Seorang psikolog harus tahu dan membatasi diri dengan hanya boleh menerangkan atribut psikologis dari sebuah proses penciptaan karya seni.

Seorang psikolog tidak berusaha menerangkan bagaimana pelukis memutuskan objek dan tema, menyusun komposisi, memilih dan mencampur warna. Psikolog tidak bertugas menerangkan seni itu sendiri.

Kenyataan lain adalah tidak selamanya psikologi dapat menerangkan kepribadian seniman berdasarkan karyanya. Tidak selalu sebuah karya seni mencerminkan kepribadian pembuatnya.

Menurut Jung, dalam diri seniman selalu ada dualisme.
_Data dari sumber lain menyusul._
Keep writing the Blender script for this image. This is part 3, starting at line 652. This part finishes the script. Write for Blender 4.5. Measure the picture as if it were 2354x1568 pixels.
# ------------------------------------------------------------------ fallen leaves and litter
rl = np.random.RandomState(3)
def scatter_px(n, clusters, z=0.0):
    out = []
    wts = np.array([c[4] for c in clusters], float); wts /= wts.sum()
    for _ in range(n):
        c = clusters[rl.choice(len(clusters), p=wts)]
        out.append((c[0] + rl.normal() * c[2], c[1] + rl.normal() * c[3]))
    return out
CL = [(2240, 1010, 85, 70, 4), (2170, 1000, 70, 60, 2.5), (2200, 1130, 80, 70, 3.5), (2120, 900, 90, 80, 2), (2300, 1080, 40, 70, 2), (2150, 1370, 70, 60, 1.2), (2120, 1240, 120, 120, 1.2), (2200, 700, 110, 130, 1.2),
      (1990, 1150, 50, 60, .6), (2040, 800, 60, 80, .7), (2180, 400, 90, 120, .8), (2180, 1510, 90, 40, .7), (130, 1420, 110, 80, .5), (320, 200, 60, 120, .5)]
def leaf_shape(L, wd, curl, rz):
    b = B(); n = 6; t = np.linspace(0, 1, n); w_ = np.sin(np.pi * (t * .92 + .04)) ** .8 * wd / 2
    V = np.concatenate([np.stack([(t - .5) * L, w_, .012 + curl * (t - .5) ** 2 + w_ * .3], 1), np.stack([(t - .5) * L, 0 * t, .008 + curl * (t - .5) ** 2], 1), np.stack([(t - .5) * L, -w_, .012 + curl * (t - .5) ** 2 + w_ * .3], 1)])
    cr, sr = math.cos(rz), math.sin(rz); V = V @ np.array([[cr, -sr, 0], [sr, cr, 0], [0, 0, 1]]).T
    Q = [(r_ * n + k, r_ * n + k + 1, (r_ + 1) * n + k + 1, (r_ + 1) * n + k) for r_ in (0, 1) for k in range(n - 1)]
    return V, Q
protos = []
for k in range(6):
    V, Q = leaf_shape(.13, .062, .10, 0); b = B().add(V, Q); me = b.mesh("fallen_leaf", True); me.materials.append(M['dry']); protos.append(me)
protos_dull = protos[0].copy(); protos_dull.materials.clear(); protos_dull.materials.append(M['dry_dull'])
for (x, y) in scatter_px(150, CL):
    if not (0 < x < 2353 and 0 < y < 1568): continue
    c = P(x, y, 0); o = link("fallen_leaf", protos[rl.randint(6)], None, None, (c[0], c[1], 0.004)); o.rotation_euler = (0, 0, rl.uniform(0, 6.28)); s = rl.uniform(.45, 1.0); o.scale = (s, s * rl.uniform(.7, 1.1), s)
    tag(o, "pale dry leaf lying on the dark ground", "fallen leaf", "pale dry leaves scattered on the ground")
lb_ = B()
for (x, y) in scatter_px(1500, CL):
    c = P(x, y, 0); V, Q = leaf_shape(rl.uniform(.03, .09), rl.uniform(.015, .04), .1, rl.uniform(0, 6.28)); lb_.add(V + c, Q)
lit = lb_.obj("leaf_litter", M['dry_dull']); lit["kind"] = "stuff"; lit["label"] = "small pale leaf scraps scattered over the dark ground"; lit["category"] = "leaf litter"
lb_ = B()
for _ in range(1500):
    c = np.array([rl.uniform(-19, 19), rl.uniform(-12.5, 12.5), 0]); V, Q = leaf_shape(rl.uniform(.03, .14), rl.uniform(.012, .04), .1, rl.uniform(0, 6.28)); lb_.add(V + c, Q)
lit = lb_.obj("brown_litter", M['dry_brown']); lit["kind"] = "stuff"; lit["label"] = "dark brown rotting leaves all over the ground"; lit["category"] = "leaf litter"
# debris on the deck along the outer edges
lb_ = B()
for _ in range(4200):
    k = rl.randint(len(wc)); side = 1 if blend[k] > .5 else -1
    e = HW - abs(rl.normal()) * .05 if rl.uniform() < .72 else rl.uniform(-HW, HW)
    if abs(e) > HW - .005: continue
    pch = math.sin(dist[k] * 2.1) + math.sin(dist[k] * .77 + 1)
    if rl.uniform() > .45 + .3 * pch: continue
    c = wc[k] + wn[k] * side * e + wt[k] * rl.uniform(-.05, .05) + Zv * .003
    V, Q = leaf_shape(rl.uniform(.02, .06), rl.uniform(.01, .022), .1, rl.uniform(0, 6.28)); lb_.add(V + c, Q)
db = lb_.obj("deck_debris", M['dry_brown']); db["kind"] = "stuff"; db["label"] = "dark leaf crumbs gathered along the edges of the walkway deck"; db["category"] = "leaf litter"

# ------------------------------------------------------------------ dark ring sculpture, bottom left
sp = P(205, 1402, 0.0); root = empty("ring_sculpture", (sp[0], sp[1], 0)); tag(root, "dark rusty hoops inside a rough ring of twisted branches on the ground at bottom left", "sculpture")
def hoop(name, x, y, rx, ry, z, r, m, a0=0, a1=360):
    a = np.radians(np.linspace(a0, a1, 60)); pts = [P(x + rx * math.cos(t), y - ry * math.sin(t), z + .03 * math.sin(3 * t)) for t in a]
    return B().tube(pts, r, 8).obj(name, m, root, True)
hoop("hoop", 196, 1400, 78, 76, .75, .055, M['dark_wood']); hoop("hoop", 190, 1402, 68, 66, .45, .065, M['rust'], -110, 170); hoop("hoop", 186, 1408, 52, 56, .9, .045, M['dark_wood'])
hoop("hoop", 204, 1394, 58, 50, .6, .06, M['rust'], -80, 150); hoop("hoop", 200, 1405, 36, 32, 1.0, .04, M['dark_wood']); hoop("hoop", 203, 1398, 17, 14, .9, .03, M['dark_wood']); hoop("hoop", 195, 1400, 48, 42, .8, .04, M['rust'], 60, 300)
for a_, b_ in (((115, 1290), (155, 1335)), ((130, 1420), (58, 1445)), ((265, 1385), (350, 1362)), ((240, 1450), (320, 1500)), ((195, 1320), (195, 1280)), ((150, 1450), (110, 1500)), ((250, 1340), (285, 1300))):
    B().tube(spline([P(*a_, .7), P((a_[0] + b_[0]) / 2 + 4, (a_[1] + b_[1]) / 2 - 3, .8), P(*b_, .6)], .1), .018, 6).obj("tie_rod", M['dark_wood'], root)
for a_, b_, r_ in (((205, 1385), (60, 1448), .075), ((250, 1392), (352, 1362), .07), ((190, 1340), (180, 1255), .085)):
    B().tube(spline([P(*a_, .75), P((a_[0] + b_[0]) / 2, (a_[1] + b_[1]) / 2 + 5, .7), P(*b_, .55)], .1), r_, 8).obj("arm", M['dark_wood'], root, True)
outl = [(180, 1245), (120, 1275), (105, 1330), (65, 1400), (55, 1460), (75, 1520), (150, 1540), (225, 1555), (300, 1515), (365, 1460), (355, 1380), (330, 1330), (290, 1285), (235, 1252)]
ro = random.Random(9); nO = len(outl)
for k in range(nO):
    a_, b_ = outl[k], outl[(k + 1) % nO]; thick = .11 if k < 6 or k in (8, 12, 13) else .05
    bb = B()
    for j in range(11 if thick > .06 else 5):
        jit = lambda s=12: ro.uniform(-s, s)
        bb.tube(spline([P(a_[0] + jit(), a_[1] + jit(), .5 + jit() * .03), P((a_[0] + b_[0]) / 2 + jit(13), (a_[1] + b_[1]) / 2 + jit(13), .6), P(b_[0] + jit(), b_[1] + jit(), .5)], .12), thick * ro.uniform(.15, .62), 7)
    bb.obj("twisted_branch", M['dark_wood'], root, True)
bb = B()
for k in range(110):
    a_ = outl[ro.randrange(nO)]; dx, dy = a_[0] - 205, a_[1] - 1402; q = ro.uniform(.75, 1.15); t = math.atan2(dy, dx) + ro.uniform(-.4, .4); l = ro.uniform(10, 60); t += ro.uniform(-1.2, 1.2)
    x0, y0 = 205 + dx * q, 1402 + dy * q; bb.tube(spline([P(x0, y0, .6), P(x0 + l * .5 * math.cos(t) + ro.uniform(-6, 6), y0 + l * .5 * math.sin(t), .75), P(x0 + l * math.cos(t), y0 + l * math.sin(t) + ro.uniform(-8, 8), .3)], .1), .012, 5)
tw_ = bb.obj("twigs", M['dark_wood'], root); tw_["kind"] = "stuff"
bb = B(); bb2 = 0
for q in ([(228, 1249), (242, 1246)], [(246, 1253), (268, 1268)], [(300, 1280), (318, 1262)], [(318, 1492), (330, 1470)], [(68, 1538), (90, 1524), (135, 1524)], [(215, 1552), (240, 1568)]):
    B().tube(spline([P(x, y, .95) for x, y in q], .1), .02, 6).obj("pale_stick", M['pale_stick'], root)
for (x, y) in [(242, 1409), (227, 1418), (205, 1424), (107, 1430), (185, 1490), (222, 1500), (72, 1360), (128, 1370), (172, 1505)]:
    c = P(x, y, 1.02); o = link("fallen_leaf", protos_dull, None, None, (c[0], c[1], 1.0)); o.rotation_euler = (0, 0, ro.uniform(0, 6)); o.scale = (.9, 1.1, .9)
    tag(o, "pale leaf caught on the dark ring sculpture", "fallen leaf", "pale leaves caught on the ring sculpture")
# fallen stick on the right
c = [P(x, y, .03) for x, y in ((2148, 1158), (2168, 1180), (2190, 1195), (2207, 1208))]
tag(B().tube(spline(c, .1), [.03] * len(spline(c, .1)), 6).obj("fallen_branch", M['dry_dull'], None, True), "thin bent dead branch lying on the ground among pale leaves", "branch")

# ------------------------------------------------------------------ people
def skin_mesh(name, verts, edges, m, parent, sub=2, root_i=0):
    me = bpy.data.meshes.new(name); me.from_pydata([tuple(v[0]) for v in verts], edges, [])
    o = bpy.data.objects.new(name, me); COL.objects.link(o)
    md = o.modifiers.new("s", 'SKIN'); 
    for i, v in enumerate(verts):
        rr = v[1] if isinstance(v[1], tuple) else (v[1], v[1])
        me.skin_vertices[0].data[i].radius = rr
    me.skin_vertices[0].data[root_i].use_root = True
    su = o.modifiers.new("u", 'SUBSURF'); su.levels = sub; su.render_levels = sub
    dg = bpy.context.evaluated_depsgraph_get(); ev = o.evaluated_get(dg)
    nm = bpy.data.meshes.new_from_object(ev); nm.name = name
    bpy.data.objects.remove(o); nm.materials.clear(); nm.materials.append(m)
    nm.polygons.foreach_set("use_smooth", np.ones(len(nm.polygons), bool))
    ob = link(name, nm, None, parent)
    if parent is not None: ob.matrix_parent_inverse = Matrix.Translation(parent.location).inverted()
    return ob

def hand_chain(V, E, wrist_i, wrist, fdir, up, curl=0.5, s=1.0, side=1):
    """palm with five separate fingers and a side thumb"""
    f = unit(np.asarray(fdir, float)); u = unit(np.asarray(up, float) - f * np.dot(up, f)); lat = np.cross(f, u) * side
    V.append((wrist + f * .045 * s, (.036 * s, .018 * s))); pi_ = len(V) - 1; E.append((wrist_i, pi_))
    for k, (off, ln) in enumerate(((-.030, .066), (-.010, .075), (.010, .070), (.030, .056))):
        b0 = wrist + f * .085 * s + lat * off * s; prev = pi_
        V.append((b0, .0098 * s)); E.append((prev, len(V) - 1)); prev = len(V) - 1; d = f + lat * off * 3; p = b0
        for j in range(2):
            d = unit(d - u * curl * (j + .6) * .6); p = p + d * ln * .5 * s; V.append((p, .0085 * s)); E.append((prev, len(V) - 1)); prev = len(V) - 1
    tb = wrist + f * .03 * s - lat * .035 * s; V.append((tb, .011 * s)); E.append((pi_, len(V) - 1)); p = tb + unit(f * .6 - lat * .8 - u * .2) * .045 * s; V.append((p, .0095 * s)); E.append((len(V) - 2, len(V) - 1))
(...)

Di satu sisi adalah manusia dengan kehidupan personal, di sisi lain ia adalah sebuah proses kreatif yang impersonal. Sebagai manusia biasa, seseorang dapat dijelaskan dengan istilah-istilah psikologi. Namun sebagai seniman, ia hanya dapat dijelaskan dari prestasi kreatifnya.

"Bagi kita yang sudah lebih dulu akrab dengan Psikoloanalisa dari Freud, mempelajari Psikologi Analitis dari Jung ibarat mengganti kacamata dari lensa minus menjadi progresif. Perlu penyesuaian beberapa lama," kata Buntje.

Mengingat bahwa Jung pernah menjadi murid Freud, tentu akan dijumpai beberapa kesamaan. Di antaranya pembagian kesadaran dan ketidaksadaran yang mempengaruhi perilaku. Perbedaan yang prinsipil adalah Jung menambahkan ketidaksadaran kolektif yang bersumber dari pengalaman nenek moyang jutaan tahun lalu.

Ketidaksadaran ini kemudian diekspresikan dalam rupa-rupa bentuk warisan kebudayaan seperti mitologi, legenda dan karya seni yang melintasi semua ras dan kultur di permukaan bumi ini.

"Mungkin sudah waktunya kita punya kaca mata lain," kata Buntje.